List all lines of the data containing the word "objects".

**Data extract**.
====
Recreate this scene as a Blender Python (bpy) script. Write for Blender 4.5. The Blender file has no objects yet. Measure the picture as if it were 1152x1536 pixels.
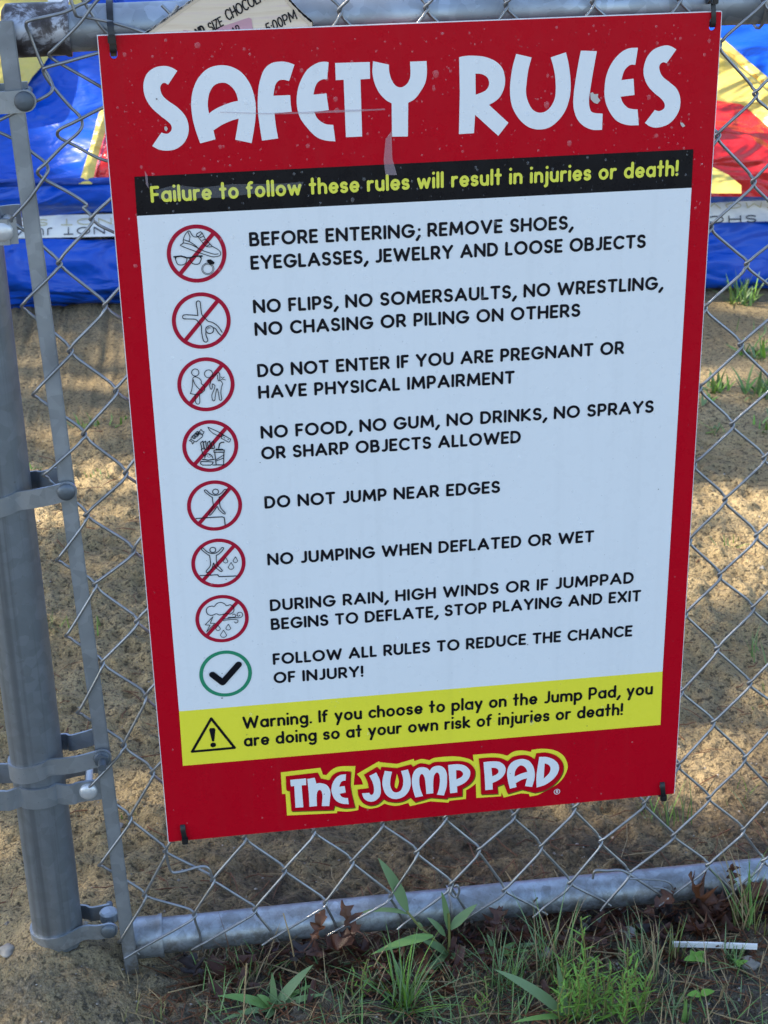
import bpy, bmesh, math, random
import numpy as np
from mathutils import Vector, Matrix
from mathutils.geometry import tessellate_polygon
R = math.radians
random.seed(7); rng = np.random.default_rng(7)
S = bpy.context.scene
COL = S.collection

# ------------------------------------------------------------------ camera
CAMP = np.array((0.05674424, -1.61685045, 1.11886443))
ROT = np.array(((0.9906148917, 0.0728587585, -0.1156448770),
                (-0.1351726602, 0.3967993159, -0.9078979319),
                (-0.0202605081, 0.9150092372, 0.4029238235)))
FPX = 2450.0
cd = bpy.data.cameras.new('camera'); cam = bpy.data.objects.new('camera', cd); COL.objects.link(cam)
M4 = Matrix.Identity(4)
for i in range(3):
    for j in range(3): M4[i][j] = ROT[i][j]
    M4[i][3] = CAMP[i]
cam.matrix_world = M4
cd.sensor_fit = 'VERTICAL'; cd.sensor_height = 24.0; cd.sensor_width = 18.0
cd.lens = FPX / 1536 * 24.0
cd.clip_start = 0.05; cd.clip_end = 500
cd.dof.use_dof = True; cd.dof.focus_distance = 1.72; cd.dof.aperture_fstop = 14
S.camera = cam

# ------------------------------------------------------------------ light
SUN_EL, SUN_AZ = 42.0, -74.0          # azimuth clockwise from +Y: the sun stands to the left, a little behind the fence
sdir = Vector((math.sin(R(SUN_AZ))*math.cos(R(SUN_EL)), math.cos(R(SUN_AZ))*math.cos(R(SUN_EL)), math.sin(R(SUN_EL))))
w = bpy.data.worlds.new("World"); S.world = w; w.use_nodes = True
nt = w.node_tree; nt.nodes.clear()
sky = nt.nodes.new('ShaderNodeTexSky'); sky.sky_type = 'NISHITA'; sky.sun_disc = False
sky.sun_elevation = R(SUN_EL); sky.sun_rotation = R(SUN_AZ); sky.air_density = 1.0; sky.dust_density = 1.0; sky.ozone_density = 1.0
bg = nt.nodes.new('ShaderNodeBackground'); bg.inputs['Strength'].default_value = 0.15
wo = nt.nodes.new('ShaderNodeOutputWorld')
nt.links.new(sky.outputs[0], bg.inputs[0]); nt.links.new(bg.outputs[0], wo.inputs[0])
sl = bpy.data.lights.new('sun', 'SUN'); sl.energy = 4.0; sl.angle = R(0.53); sl.color = (1.0, 0.90, 0.74)
so = bpy.data.objects.new('sun', sl); COL.objects.link(so)
so.rotation_euler = sdir.to_track_quat('Z', 'Y').to_euler(); so.location = (-8, 3, 9)
vs = S.view_settings; vs.view_transform = 'Standard'; vs.look = 'None'; vs.gamma = 1.0; vs.use_curve_mapping = False
vs.exposure = 1.56

# ------------------------------------------------------------------ helpers
def ray(px, py):
    return ROT @ np.array(((px-576)/FPX, -(py-768)/FPX, -1.0))
def on_y(px, py, y=0.0):
    d = ray(px, py); return CAMP + d*((y-CAMP[1])/d[1])
def on_z(px, py, z):
    d = ray(px, py); return CAMP + d*((z-CAMP[2])/d[2])
def crop(ox, oy, s):
    return lambda x, y: (ox + x/s, oy + y/s)

def tag(o, label=None, cat=None, group=None, kind=None):
    if label: o['label'] = label
    if cat: o['category'] = cat
    if group: o['group'] = group
    if kind: o['kind'] = kind
    return o
def empty(name, loc, label=None, cat=None, group=None):
    o = bpy.data.objects.new(name, None); COL.objects.link(o); o.location = loc; o.empty_display_size = 0.05
    return tag(o, label, cat, group)
class MB:
    """collects shapes, links them as one mesh object (vertices given in world space)"""
    def __init__(s): s.v = []; s.f = []; s.m = []; s.mi = 0
    def add(s, v, f):
        n = len(s.v); s.v += [tuple(p) for p in v]
        for q in f: s.f.append(tuple(i+n for i in q)); s.m.append(s.mi)
    def build(s, name, mats, parent=None, smooth=True, angle=40):
        me = bpy.data.meshes.new(name)
        off = Vector(parent_world(parent)) if parent else Vector((0, 0, 0))
        me.from_pydata([(p[0]-off.x, p[1]-off.y, p[2]-off.z) for p in s.v], [], s.f)
        if not isinstance(mats, (list, tuple)): mats = [mats]
        for m in mats: me.materials.append(m)
        if len(mats) > 1: me.polygons.foreach_set('material_index', s.m)
        if smooth:
            me.polygons.foreach_set('use_smooth', [True]*len(me.polygons))
            try: me.set_sharp_from_angle(angle=R(angle))
            except Exception: pass
        me.update()
        o = bpy.data.objects.new(name, me); COL.objects.link(o)
        if parent: o.parent = parent
        return o
def parent_world(p):
    l = Vector((0, 0, 0))
    while p: l += p.location; p = p.parent
    return l
def box(mb, c, sx, sy, sz, rot=None, bev=0.0):
    bm = bmesh.new(); bmesh.ops.create_cube(bm, size=1)
    for v in bm.verts: v.co = Vector((v.co.x*sx, v.co.y*sy, v.co.z*sz))
    if bev: bmesh.ops.bevel(bm, geom=bm.edges[:], offset=bev, segments=2, affect='EDGES')
    put(mb, bm, c, rot)
def put(mb, bm, c, rot=None):
    c = Vector(c)
    for v in bm.verts:
        if rot: v.co = rot @ v.co
        v.co += c
    bm.verts.index_update()
    mb.add([v.co[:] for v in bm.verts], [[v.index for v in f.verts] for f in bm.faces]); bm.free()
def cyl(mb, a, b, r, n=24, r2=None, bev=0.0):
    a = Vector(a); b = Vector(b); d = b-a; q = d.to_track_quat('Z', 'Y')
    r2 = r if r2 is None else r2; L = d.length
    prof = [(0, 0), (r-bev, 0), (r, bev), (r2, L-bev), (r2-bev, L), (0, L)] if bev else [(0, 0), (r, 0), (r2, L), (0, L)]
    lathe(mb, a, q, prof, n)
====
**Output**.
Recreate this scene as a Blender Python (bpy) script. Write for Blender 4.5. The Blender file has no objects yet. Measure the picture as if it were 1152x1536 pixels.
cd = bpy.data.cameras.new('camera'); cam = bpy.data.objects.new('camera', cd); COL.objects.link(cam)
so = bpy.data.objects.new('sun', sl); COL.objects.link(so)
    o = bpy.data.objects.new(name, None); COL.objects.link(o); o.location = loc; o.empty_display_size = 0.05
        o = bpy.data.objects.new(name, me); COL.objects.link(o)